Time for Teletubbies!
I’d probably get a hamster. Or, wait, I’m too gangly for a hamster.
How about a deer? It’s a little too elegant…can we cross a hamster with a deer? Or would that come out looking like a sheep/goat thing?
Maybe a moose.
How bout one of those Quizno’s sub grunge monsters. Heck, they are a blog waiting to happen on this site!
“We love the suuuuuuuuuuuuuuuuuuuuuuuubs!”
Does cheese count as an animal? Can I be cheese? Oooh, heres a question: what is your spirit cheese? I am probably swiss because I have a lot of piercings. good times, good times.
Back in college a native American friend told me that my spirit animal was the platypus. She’d been dead-on with all of our other friends, but platypus? I just didn’t get it. So be it, I suppose. :)

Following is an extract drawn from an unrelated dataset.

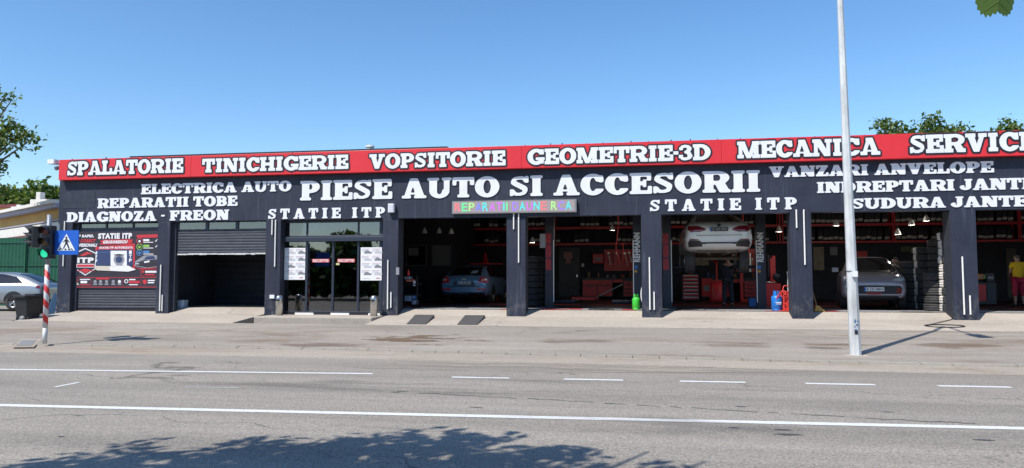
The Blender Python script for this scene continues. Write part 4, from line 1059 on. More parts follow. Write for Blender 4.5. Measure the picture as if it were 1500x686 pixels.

well, they picked you out of them all and made you different. lets remember all of the my little ponies had no negative attributes (kids toys wouldn’t)…. and each had a special power, there were so many! so if you think about it, you had magic… and their animals didn’t. it gave you mystery. you were probably the badass pony with the wings. the ish one. dont freak because ur creature wasn’t “real”. thats why they’re called spirit animals… they’re there for you in spirit.